Well done for having the courage to be your whole self in your professional life.

My 2 children identify as part of the LGBTQ+ community. And we have always been very accepting of who they are and what they stand for. We have always said that the most important thing is their partner is kind and makes them feel good. Gender doesn't come into.

Congratulations on getting married and for the business growth!

Thanks (4)
Replying to efficiencycoach:
Ben Steele
By Ben Steele
17th Jun 2022 08:55

Thanks Heather :) I appreciate that!

Thanks (1)
By ireallyshouldknowthisbut
17th Jun 2022 09:15

Ben, that's great that your post last year has had some positive impact in the real world for you and hopefully others, and it sounds like congratulations are in order if you become engaged recently.

I completely agree that "coming out" is a bizarre thing that shouldn't really exist, and its absurd that in 2022 a gay footballer is even news who shows how far behind big chunks of the society are.

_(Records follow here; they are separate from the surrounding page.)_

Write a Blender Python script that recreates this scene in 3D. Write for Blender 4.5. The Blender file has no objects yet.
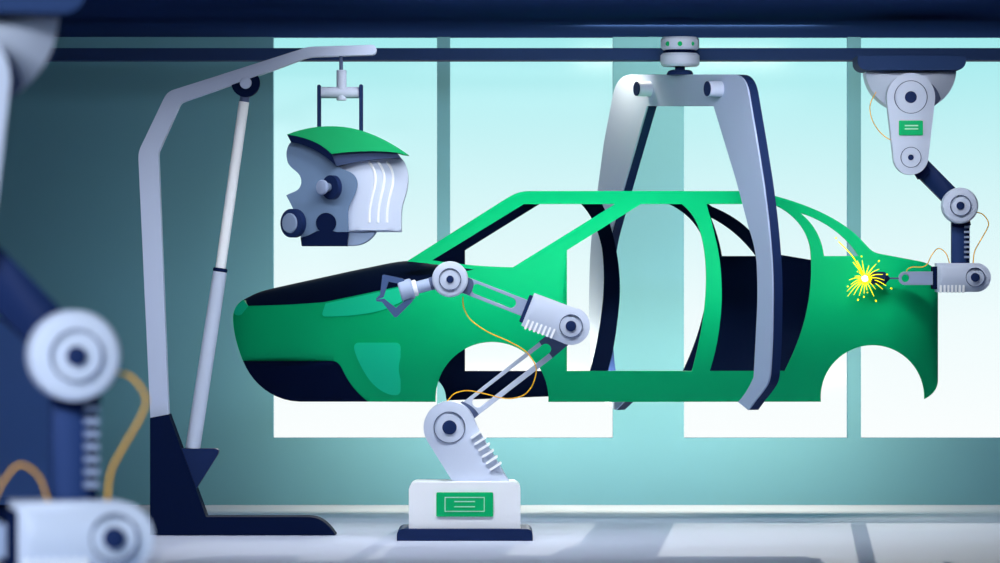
import bpy, bmesh, math, random
from mathutils import Vector, Matrix
from mathutils.geometry import delaunay_2d_cdt
import numpy as np

random.seed(4)
# ------------------------------------------------------------------ camera, sky, sun, lamps, exposure
F = 4440.0          # focal length in photo pixels
H = 1.636           # eye height of the camera
CX, CY = 500.0, 281.5
sc = bpy.context.scene
col = sc.collection


def P(x, y, d):
    """photo pixel + distance from the camera -> world point"""
    return Vector(((x - CX) * d / F, d - 30.0, H - (y - CY) * d / F))


cam_data = bpy.data.cameras.new('camera')
cam = bpy.data.objects.new('camera', cam_data)
col.objects.link(cam)
cam.location = (0, -30, H)
cam.rotation_euler = (math.pi / 2, 0, 0)
cam_data.sensor_width = 36
cam_data.lens = 36 * F / 1000
cam_data.clip_end = 500
cam_data.dof.use_dof = True
cam_data.dof.focus_distance = 29.4
cam_data.dof.aperture_fstop = 3.4
sc.camera = cam

sc.view_settings.view_transform = 'Standard'
sc.view_settings.look = 'None'
sc.view_settings.gamma = 1
sc.view_settings.exposure = 0.0
sc.view_settings.use_curve_mapping = False
sc.cycles.use_denoising = True
sc.cycles.max_bounces = 6


def lin(c):
    return tuple(((v / 255) / 12.92 if v / 255 <= .04045 else ((v / 255 + .055) / 1.055) ** 2.4) for v in c)


world = bpy.data.worlds.new('sky')
sc.world = world
world.use_nodes = True
nt = world.node_tree
nt.nodes.clear()
tc = nt.nodes.new('ShaderNodeTexCoord')
sx = nt.nodes.new('ShaderNodeSeparateXYZ')
ramp = nt.nodes.new('ShaderNodeValToRGB')
mr = nt.nodes.new('ShaderNodeMapRange')
mr.inputs['From Min'].default_value = -0.036
mr.inputs['From Max'].default_value = 0.056
bg = nt.nodes.new('ShaderNodeBackground')
out = nt.nodes.new('ShaderNodeOutputWorld')
nt.links.new(tc.outputs['Generated'], sx.inputs[0])
nt.links.new(sx.outputs['Z'], mr.inputs['Value'])
nt.links.new(mr.outputs[0], ramp.inputs[0])
nt.links.new(ramp.outputs[0], bg.inputs[0])
nt.links.new(bg.outputs[0], out.inputs[0])
el = ramp.color_ramp.elements
el[0].position = 0.0
el[0].color = (*lin((255, 255, 255)), 1)
el[1].position = 1.0
el[1].color = (*lin((164, 236, 239)), 1)
for pos, c in ((.30, (244, 253, 254)), (.62, (214, 246, 248)),):
    e = el.new(pos)
    e.color = (*lin(c), 1)
bg.inputs[1].default_value = 1.0


def lamp(name, kind, loc, target, power, color=(1, 1, 1), **kw):
    ld = bpy.data.lights.new(name, kind)
    ld.energy = power
    ld.color = color
    for k, v in kw.items():
        setattr(ld, k, v)
    lo = bpy.data.objects.new(name, ld)
    col.objects.link(lo)
    lo.location = loc
    lo.rotation_euler = (Vector(target) - Vector(loc)).to_track_quat('-Z', 'Y').to_euler()
    return lo


# low morning sun outside the windows
lamp('sun', 'SUN', (0.6, 8, 2), Vector((0.6, 8, 2)) + Vector((-.068, -1, -.2)), .5, (1, .98, .95), angle=.004)
# unseen strip lamps added as key light: one before the robots, one for the car
lamp('added_key_strip', 'AREA', (-.7, -3.5, 3.36), (-.7, -2.0, .36), 76, (.92, .96, 1.0), shape='RECTANGLE', size=5.0, size_y=.4, spread=math.radians(115))
lamp('added_car_strip', 'AREA', (1.2, -2.2, 3.36), (1.2, -.2, 2.0), 56, (.96, .98, 1.0), shape='RECTANGLE', size=3.9, size_y=.3, spread=math.radians(130))
# unseen spot added to brighten the floor robot
lamp('added_robot_spot', 'SPOT', (-.6, -3.5, 3.3), (-.35, -1.95, .3), 75, (1, .98, .95), spot_size=math.radians(30), spot_blend=.8, shadow_soft_size=.08)
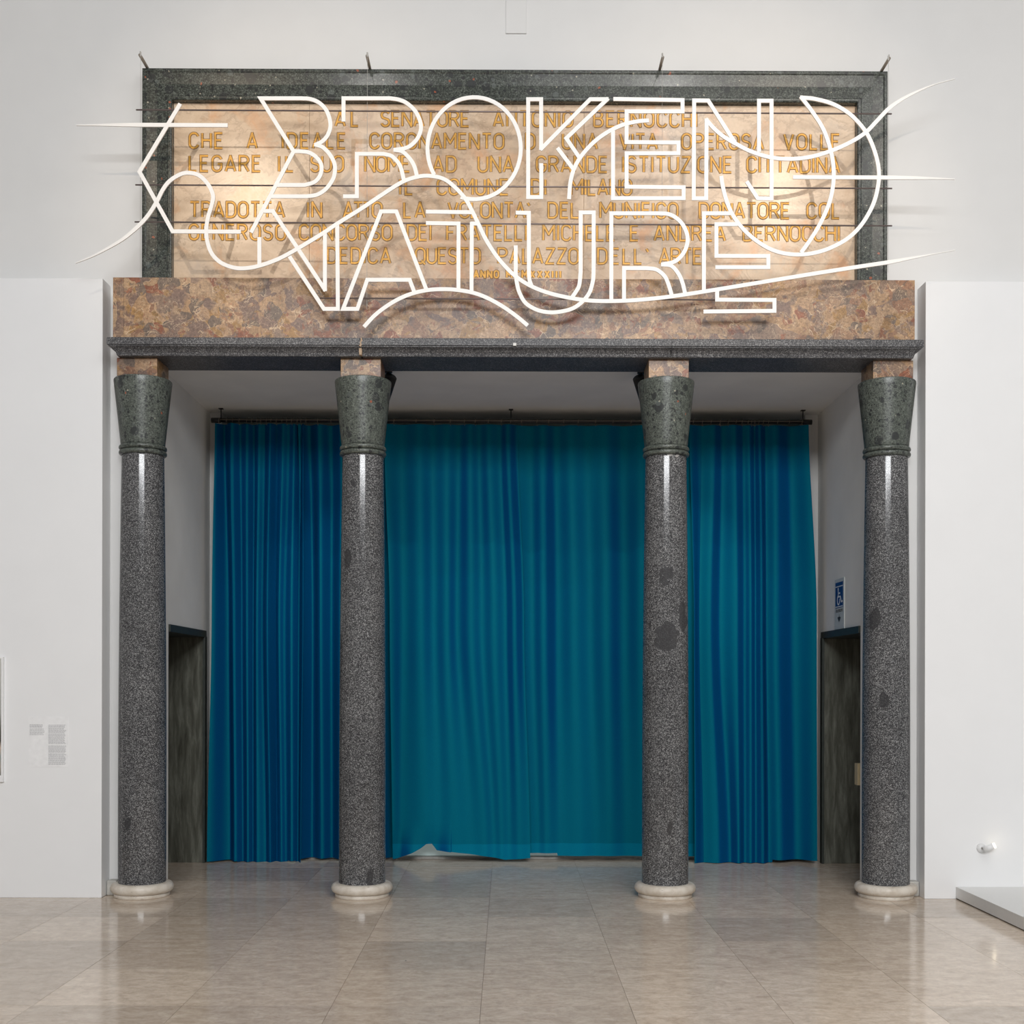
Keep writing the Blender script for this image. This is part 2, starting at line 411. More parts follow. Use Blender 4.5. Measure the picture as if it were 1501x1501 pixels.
def arc(cx, cy, rx, ry, a0, a1, n=14):
    return [(cx+rx*math.cos(math.radians(a0+(a1-a0)*i/n)), cy+ry*math.sin(math.radians(a0+(a1-a0)*i/n))) for i in range(n+1)]
def S(name, bm, m, parent=None, smooth=False, structure=True):
    o = obj(name, bm, m, parent, smooth)
    if structure and parent is None: o['kind'] = 'structure'
    return o

# ------------------------------------------------------------------ key dimensions (metres)
YW = 9.04      # plane of the old hall wall
YP = 8.86      # plane of the white partition walls
YB = 10.84     # back of the recess
XL, XR = at(307, 1100, YB)[0], at(1198, 1100, YB)[0]
ZC = 4.10      # recess ceiling
ZS = 4.045     # underside of cornice
YF = 8.77      # front of cornice foot
YS = 8.60      # plane of the white lettering
HX0, HX1, HY0, HZ = -6.6, 7.2, -6.5, 8.6
PZ = at(151, 408, YP)[2]
PXL = at(149.5, 900, YP)[0]; PXR = at(1356, 900, YP)[0]

# ------------------------------------------------------------------ setting
fl = S('floor', bbox(HX0, HX1, HY0, 11.2, -0.15, -0.004), M['joint'])
TS = 0.745; TX0 = -0.126-0.0; TY0 = 5.892
rows = [TY0+TS*k for k in range(-6, 7)]
for r in rows:
    y0, y1 = r, min(r+TS, 11.05)
    if y1-y0 < 0.1: continue
    inner = r > 8.8
    xa, xb = (-3.04, 3.2) if inner else (-5.34, 5.9)
    if r > 9.5: xa, xb = XL-0.35, XR+0.35
    k = math.ceil((xa-TX0)/TS - 1)
    while TX0+TS*k < xb:
        x0, x1 = max(xa, TX0+TS*k), min(xb, TX0+TS*(k+1))
        if x1-x0 > 0.03:
            bm = bmesh.new(); g_ = 0.0009
            jit = random.uniform(0, 0.0006)
            box(bm, x0+g_, x1-g_, y0+g_, y1-g_, -0.02, 0.0-jit)
            obj('floor_tile', bm, M['floor'], fl)
        k += 1

# old hall wall with the opening
bm = bmesh.new()
box(bm, HX0, XL-0.7, YW, YW+0.2, 0, HZ)
box(bm, XL-0.7, XL, YW, YW+0.14, 0, HZ)
box(bm, XR, XR+0.7, YW, YW+0.14, 0, HZ)
box(bm, XR+0.7, HX1, YW, YW+0.2, 0, HZ)
box(bm, XL, XR, YW, YW+0.14, 4.168, HZ)
S('wall_back', bm, M['wall'])
bm = bbox(HX0, PXL, YP, YP+0.178, 0, PZ, bev=0.003); S('wall_front_left', bm, M['panel'])
bm = bbox(PXR, HX1, YP, YP+0.178, 0, PZ, bev=0.003); S('wall_front_right', bm, M['panel'])
S('wall_left', bbox(HX0-0.2, HX0, HY0, 9.2, 0, HZ), M['hallwall'])
S('wall_right', bbox(HX1, HX1+0.2, HY0, 9.2, 0, HZ), M['hallwall'])
S('wall_rear', bbox(HX0, HX1, HY0-0.2, HY0, 0, HZ), M['hallwall'])
S('ceiling', bbox(HX0-0.2, HX1+0.2, HY0-0.2, 9.3, HZ, HZ+0.2), M['ceil'])

# recess: side walls with a doorway each, ceiling, back wall frame
YD0, YD1 = atX(1261, 1100, XR)[1], atX(1205.5, 1100, XR)[1]     # near and far edge of the doorways
ZD = 2.03
def side(sgn, X, nm, dn):
    a, b = (X, X+0.7) if sgn > 0 else (X-0.7, X)
    bm = bmesh.new()
    box(bm, a, b, YW+0.14, YD0, 0, ZC+0.1)
    box(bm, a, b, YD1, YB+0.2, 0, ZC+0.1)
    box(bm, a, b, YD0, YD1, ZD+0.06, ZC+0.1)
    S(nm, bm, M['plaster'])
    # doorway: stone lining
    d = bpy.data.objects.new(dn, None); COL.objects.link(d); d.location = (X, YD1, 0); d['kind'] = 'structure'
    p = 0.012
    def bx(x0, x1): return (min(x0, x1), max(x0, x1))
    f0, f1 = bx(X-sgn*p, X+sgn*0.69)
    obj('far_jamb', bbox(f0+0.0, f1, YD1-0.035, YD1-0.0005, 0, ZD, bev=0.002), M['door'], d)
    e0, e1 = bx(X-sgn*p*1.6, X-sgn*0.0005)
    obj('jamb_edge', bbox(e0, e1, YD1-0.062, YD1+0.006, 0, ZD+0.005), M['door_edge'], d)
    obj('lintel', bbox(f0-0.004 if sgn > 0 else f0, f1 if sgn > 0 else f1+0.004, YD0+0.001, YD1+0.006, ZD, ZD+0.06, bev=0.002), M['door_edge'], d)
    obj('near_jamb', bbox(*bx(X+sgn*0.02, X+sgn*0.69), YD0+0.0005, YD0+0.03, 0, ZD, bev=0.002), M['door'], d)
    g0, g1 = bx(X+sgn*0.69, X+sgn*0.75)
    obj('inner_door_leaf', bbox(g0, g1, YD0-0.1, YD1+0.1, 0, ZD+0.1), M['door_edge'], d)
side(1, XR, 'wall_recess_right', 'door_1')
side(-1, XL, 'wall_recess_left', 'door_2')
S('ceiling_recess', bbox(XL, XR, YW+0.141, YB+0.25, ZC, ZC+0.12), M['plaster'])
xo0, xo1 = at(325, 700, YB)[0], at(1180, 700, YB)[0]
bm = bmesh.new(); box(bm, XL, xo0, YB, YB+0.2, 0, ZC); box(bm, xo1, XR, YB, YB+0.2, 0, ZC)
S('trim_1', bm, M['wall'])
S('wall_recess_back', bbox(XL, XR, YB+0.2, YB+0.3, 0, ZC), M['palepanel'])
gl = S('added_glow_pane_1', bbox(xo0+0.3, xo1-0.9, YB+0.10, YB+0.12, 0.022, 0.34), M['pane_glow'])  # glowing pane added to brighten the pale strip under the curtain hems
S('trim_2', bbox(xo0, xo1, YB+0.02, YB+0.2, 0, 0.022, bev=0.003), M['basewhite'])
# stone footing between partition walls and the outer columns
for i, (a, b) in enumerate(((PXL+0.005, at(176, 1300, YW)[0]), (at(1326, 1300, YW)[0], PXR-0.005))):
    bm = bbox(a, b, 8.955, YW-0.001, 0, 0.115, bev=0.01); S('trim_%d' % (3+i), bm, M['basewhite'])
# hatch strip high on the wall
h0, h1 = at(741.5, 50, YW)[0], at(771.5, 50, YW)[0]
o = obj('cable_cover', bbox(h0, h1, YW-0.012, YW, at(757, 50, YW)[2], HZ-0.01, bev=0.002), M['wall'])
tag(o, 'white painted cable cover strip running up the wall above the inscription', 'cable cover')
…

Whilst it is definitely getting easier in my lifetime, society has a long way to go before this is a non-issue, just as gender equality is far from being won. The tipping point at which once everyone knows some people who are LGBQT+ both as friends, family and in the wider community will be the point at which the 'novelty' wears off, but we are a long way from that. I can understand why so many people keep quiet about these things, but it seem the younger you are the more widely sexuality is a 'whatever' rather than 'news' which hopefully should bring significant changes in the next 10-15 years.